Aujourd’hui, deux siècles plus tard, les afromexicains se tiennent habituellement à part.

Leurs manifestations culturelles sont un mélange de traditions indigènes avec des caractéristiques venant d’Afrique.

Les choses ont toujours été ainsi, indique à BBC la chercheuse Alejandra Luz Cardenas, de l’Université Autonome de Guerrero.

« L’Inquisition disait que leurs vêtements étaient condamnables, et certaines femmes furent accusées d’avoir participé aux pratiques de sorcellerie uniquement pour accomplir leurs rituels ».

Aucun ne fut condamné à mort, pour une raison perverse: « Les esclaves coûtaient autant qu’une maison, et personne ne voulait perdre tant d’argent », indique Cardenas.

Beaucoup d’esclaves s’échappèrent des plantations pour se réfugier dans les zones montagneuses, où ils fondèrent des communautés qui existent encore, comme à Guerrero et Oaxaca, au sud du pays.

Et comme à l’époque, leurs conditions de vie sont souvent difficiles.

Près de deux siècles après l’abolition de l’esclavage, les communautés d’afromestizos sont virtuellement invisibles.

Par exemple, les recensements de population n’incluent pas de questions visant à mesurer la population noire, ce qui a pour conséquence l’inexistence de statistiques fiables et ce qui entraine à son tour une négligence de la part des autorités, préviennent les organisations de la société civile.

« Les programmes gouvernementaux confinent les communautés noires, car ils semblent avoir été conçues pour une autre population », affirme Israël Reyes, coordinateur de l’association África AC.

En plus, selon le président du CONAPRED, les descendants des Africains sont une minorité qui n’a pas l’habitude de s’organiser pour faire les démarches pour l’obtention de services, ce qui les met dans une situation désavantageuse par rapport aux autres groupes ethniques comme les autochtones.

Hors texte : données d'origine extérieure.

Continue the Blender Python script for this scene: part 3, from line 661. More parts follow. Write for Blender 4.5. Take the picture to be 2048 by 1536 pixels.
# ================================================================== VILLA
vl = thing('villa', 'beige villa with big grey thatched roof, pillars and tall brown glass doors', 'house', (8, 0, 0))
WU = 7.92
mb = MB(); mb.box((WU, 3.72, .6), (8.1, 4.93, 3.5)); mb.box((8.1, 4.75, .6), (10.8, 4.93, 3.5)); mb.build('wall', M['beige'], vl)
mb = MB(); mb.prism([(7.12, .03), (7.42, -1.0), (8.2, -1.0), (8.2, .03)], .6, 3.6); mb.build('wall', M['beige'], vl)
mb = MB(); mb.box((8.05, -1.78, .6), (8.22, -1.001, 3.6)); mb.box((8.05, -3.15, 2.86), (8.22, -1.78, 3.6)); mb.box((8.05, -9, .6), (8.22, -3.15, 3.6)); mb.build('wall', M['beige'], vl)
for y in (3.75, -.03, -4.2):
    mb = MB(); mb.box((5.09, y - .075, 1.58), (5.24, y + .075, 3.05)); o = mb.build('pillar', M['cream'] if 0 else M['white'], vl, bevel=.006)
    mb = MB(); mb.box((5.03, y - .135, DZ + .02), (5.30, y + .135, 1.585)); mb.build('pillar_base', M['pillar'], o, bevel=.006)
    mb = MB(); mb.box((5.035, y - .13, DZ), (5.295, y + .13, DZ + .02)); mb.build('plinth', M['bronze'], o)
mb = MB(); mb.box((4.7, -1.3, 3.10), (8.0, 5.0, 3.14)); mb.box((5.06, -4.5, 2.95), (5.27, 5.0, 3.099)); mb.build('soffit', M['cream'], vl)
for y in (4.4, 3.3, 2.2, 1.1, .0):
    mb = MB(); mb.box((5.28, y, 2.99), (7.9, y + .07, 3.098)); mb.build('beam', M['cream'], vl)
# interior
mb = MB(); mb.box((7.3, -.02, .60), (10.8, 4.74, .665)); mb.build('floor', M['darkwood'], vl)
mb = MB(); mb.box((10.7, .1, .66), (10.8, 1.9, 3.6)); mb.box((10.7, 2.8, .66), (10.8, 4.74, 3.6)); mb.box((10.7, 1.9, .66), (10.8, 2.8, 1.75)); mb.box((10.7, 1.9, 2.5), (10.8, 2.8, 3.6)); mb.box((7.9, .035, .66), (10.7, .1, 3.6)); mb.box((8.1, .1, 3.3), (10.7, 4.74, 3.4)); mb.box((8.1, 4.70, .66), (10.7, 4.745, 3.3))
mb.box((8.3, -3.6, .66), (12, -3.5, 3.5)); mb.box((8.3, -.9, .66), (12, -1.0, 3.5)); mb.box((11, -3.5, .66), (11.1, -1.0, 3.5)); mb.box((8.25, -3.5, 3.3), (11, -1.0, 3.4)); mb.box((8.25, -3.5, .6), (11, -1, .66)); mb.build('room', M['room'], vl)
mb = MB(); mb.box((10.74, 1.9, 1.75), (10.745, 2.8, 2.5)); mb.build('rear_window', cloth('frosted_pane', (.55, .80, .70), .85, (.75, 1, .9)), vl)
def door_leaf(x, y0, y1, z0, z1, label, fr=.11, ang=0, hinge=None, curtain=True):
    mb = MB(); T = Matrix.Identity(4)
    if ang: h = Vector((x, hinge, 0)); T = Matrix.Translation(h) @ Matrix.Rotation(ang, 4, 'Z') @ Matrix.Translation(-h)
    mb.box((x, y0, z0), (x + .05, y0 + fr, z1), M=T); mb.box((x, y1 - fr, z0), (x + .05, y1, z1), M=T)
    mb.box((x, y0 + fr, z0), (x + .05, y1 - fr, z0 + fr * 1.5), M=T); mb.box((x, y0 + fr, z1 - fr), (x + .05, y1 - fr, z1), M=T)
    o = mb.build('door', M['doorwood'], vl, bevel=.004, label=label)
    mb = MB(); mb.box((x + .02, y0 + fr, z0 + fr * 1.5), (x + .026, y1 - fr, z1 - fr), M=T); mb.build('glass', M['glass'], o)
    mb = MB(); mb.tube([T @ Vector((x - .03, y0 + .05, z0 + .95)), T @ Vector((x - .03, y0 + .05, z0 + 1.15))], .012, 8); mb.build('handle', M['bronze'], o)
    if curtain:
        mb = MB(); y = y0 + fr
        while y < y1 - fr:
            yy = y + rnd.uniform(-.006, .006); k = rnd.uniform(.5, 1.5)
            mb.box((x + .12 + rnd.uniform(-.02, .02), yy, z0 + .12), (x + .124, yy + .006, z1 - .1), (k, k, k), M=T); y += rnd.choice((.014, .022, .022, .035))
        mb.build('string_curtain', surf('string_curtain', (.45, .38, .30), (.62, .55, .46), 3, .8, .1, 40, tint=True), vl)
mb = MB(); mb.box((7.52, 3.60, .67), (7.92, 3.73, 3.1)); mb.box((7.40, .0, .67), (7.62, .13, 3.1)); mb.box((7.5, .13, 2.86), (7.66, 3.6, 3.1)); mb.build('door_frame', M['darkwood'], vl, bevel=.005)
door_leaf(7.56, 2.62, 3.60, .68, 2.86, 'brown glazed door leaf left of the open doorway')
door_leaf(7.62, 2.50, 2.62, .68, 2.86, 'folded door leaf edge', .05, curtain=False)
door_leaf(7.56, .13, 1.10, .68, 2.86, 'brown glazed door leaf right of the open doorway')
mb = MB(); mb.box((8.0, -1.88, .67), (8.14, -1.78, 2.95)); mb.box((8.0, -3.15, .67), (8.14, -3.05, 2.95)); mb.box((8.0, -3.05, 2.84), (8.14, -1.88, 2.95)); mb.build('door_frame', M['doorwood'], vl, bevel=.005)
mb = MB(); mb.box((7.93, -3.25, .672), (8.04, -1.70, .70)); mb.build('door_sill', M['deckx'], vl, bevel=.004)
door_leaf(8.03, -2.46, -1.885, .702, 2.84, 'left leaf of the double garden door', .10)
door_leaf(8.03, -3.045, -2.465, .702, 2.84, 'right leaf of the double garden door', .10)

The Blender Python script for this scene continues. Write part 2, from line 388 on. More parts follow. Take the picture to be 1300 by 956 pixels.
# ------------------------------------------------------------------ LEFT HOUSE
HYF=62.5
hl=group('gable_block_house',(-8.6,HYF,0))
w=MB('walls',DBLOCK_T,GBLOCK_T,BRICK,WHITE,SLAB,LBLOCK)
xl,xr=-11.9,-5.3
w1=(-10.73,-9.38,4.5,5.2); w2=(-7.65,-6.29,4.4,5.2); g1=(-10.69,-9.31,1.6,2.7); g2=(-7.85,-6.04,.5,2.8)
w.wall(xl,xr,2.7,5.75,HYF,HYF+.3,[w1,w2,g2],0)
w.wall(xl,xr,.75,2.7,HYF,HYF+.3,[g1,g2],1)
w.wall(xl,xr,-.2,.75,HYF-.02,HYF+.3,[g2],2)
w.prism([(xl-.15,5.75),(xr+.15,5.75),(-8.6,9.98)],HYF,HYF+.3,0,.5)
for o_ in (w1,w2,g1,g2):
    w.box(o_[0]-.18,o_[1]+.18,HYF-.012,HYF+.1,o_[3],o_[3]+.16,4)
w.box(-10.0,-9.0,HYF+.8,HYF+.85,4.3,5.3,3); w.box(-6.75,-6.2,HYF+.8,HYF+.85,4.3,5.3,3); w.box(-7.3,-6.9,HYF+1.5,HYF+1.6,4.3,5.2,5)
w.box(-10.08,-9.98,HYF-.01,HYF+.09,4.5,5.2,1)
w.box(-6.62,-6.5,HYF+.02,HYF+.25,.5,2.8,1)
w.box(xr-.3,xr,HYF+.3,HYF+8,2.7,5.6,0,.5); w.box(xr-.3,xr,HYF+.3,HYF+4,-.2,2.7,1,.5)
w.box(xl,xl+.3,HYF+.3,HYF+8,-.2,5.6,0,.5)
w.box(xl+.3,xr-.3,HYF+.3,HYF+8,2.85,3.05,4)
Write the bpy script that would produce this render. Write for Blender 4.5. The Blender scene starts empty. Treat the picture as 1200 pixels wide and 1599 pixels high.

Dans de nombreuses communautés et selon certaines informations, ils vivent dans des logements sans plancher solide, sans drainage ou entassés. Mais en la réalité, il n y a aucune donnée spécifique

Alors que l’on célèbre 200 ans d’indépendance du Mexique, les communautés d’afrodescendants ont peu de choses à fêter, ou alors elles le font à leur manière.

À Melchor Muzquiz, Coahuila, au nord du pays, il y a un peuple d’afromexicains qui préfère célébrer le 19 Juin plutôt que l’anniversaire du bicentenaire.

Cette date leur semble plus importante toute la célébration de l’indépendance: un 19 Juin il ya 200 ans, les Noirs Moscongos, comme le nom que porte cette communauté, ont cessé d’être des esclaves et devinrent légalement des citoyens de ce pays.